(161b) Impeller Power Draw during Turbulent Operation in Liquid-Solid Suspensions

Impeller power draw in turbulent liquid-only operation has been studied extensively, while in multiphase operation, power draw during gas dispersion is relatively well understood. Far less work has been performed regarding impeller power draw when agitating liquid-solid suspensions with settling solids. Additionally, most work in liquid-solid systems has been limited in scope, focusing on a particular impeller type with a narrow range of particle characteristics and loadings.

The most common approach to predicting impeller power draw in liquid-solid systems is modification of the liquid-only power number to account for the effect of solids on mixture density. Typical of this approach is the viewpoint of Nagata (1975) that power draw can be estimated using the average density in the vicinity of the impeller, although this density is difficult to determine.

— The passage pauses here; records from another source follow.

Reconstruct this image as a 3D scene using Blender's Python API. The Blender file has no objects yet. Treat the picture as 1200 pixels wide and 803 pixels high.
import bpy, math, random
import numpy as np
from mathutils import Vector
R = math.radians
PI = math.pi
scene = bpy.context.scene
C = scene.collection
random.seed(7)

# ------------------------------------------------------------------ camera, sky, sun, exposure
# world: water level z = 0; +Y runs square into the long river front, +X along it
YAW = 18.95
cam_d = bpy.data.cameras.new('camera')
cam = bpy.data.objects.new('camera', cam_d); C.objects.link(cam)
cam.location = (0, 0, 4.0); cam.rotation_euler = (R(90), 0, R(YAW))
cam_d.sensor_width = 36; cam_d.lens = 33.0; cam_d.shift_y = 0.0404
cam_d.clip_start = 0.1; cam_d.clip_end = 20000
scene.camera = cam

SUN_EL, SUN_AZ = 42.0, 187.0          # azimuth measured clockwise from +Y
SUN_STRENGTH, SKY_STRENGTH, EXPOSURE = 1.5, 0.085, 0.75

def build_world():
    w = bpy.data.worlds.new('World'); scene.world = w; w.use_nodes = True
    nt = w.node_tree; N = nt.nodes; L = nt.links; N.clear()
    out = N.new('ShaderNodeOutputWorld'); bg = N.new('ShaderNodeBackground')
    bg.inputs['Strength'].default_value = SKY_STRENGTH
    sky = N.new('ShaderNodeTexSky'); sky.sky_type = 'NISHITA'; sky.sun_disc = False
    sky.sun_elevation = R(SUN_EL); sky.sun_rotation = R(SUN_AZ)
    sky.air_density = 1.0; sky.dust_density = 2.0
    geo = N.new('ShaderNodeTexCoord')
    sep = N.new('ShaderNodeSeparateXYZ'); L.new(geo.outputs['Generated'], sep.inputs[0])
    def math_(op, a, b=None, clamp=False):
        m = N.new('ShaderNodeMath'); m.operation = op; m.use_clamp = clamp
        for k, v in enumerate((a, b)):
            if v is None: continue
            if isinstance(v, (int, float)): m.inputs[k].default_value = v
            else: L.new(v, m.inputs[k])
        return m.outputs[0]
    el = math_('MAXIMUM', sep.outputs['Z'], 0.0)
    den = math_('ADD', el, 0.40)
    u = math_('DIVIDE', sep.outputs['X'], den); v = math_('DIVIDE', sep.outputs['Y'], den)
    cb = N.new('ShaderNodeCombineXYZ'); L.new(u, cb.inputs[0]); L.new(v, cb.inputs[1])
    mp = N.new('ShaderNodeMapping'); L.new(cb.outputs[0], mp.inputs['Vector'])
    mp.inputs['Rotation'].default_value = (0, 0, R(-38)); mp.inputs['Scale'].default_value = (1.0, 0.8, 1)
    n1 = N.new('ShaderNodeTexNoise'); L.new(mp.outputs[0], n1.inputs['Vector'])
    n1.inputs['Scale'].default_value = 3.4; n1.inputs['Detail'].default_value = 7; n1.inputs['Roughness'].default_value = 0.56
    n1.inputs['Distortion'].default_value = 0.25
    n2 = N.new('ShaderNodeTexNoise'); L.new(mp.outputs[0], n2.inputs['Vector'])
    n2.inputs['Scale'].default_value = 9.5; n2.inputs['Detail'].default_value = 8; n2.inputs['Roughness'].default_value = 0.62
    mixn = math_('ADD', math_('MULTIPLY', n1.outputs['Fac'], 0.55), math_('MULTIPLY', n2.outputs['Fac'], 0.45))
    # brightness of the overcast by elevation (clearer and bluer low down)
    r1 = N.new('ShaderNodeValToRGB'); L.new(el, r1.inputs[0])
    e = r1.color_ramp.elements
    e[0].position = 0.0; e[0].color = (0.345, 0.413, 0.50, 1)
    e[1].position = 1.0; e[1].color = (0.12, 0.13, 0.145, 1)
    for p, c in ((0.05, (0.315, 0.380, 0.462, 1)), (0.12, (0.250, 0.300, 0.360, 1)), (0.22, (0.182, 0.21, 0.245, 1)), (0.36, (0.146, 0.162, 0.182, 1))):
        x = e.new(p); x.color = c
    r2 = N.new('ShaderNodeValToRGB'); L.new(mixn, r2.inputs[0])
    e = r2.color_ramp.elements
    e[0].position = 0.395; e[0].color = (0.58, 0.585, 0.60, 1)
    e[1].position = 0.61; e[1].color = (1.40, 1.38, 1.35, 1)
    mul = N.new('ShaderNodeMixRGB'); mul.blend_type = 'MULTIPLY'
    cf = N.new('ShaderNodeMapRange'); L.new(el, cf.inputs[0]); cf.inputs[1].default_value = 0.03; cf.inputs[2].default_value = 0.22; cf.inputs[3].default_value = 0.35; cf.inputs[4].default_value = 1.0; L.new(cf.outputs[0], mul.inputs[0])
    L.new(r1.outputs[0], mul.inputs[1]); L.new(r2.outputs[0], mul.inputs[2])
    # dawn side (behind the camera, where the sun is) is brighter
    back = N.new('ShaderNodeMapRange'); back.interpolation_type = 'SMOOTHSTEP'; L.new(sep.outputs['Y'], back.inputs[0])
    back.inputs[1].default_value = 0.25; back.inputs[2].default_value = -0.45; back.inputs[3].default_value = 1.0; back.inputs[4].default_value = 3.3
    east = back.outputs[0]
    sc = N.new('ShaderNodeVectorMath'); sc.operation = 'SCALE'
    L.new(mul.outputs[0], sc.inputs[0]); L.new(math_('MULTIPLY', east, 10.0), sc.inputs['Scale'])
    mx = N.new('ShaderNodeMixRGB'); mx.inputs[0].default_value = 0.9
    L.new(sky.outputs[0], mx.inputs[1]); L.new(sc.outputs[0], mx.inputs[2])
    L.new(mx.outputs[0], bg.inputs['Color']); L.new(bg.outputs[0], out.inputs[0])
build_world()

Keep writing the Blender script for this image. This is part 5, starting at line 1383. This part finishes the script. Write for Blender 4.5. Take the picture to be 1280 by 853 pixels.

Due to this complication, the average suspension density is often used in practice, but Barresi and Baldi (2000) reported that use of the average suspension density generally over estimates impeller power draw. Chudacek (1982) postulated that use of the suspension density approach requires proper determination of the suspended solids mass and the volume through which they’re distributed. Thus, unsuspended solids should not contribute to the solids mass and also reduce the suspension volume. Similarly, clear liquid above the suspended solids should not be included in the suspension volume. Rather than using slurry density, Micheletti et al. (2003) recommended using the liquid-only power number and liquid density with a correction factor based on the difference between the average slurry and liquid densities.

In an effort to develop a better understanding of impeller power draw during turbulent operation in liquid-solid systems, an experimental study was performed using six impeller types: a narrow-blade hydrofoil, a wide-blade hydrofoil, a pitched-bladed turbine, a straight-blade turbine, a disc turbine with straight blades, and a disc turbine with semicircular blades. To reduce solid distribution effects, data was taken only when solids were distributed throughout the liquid phase. A variety of solids were studied across a wide range of loadings, yielding significant density variations. Data was also taken with neutrally buoyant particles whose addition did not change suspension density.

This study indicates that the six impellers exhibit different behaviors with respect to the effect of suspension density on turbulent impeller power draw. For some impellers, the addition of solids leads to power draw increases that are less than the increases in suspension density. For other impellers, the increases in power draw are similar to the increases in suspension density. And in one case, the increases in power draw are larger than the increases in suspension density. The correlating approach of Micheletti et al. (2013) is found to be promising for all impellers, but again, each impeller behaves differently.

References

Barresi, A. A., and G. Baldi, “Power Consumption in Slurry Systems”, Proceedings of the Tenth European Conference on Mixing, pages 133-140 (2000).

Chudacek, M. W., “Formation of Unsuspended Solids Profile in a Slurry Mixing Vessel”, Proceedings of the Fourth European Conference on Mixing, pages 275-287 (1982).

Micheletti, M., L. Nikiforaki, K. C. Lee, and M. Yianneskis, “Particle Concentration and Mixing Characteristics of Moderate-to-Dense Solid-Liquid Suspensions”, Industrial and Engineering Chemistry Research, Volume 42, pages 6236-6249 (2003).

Nagata, S., Mixing: Principles and Practice, Kodansha Ltd, Tokyo / John Wiley and Sons, New York (1975).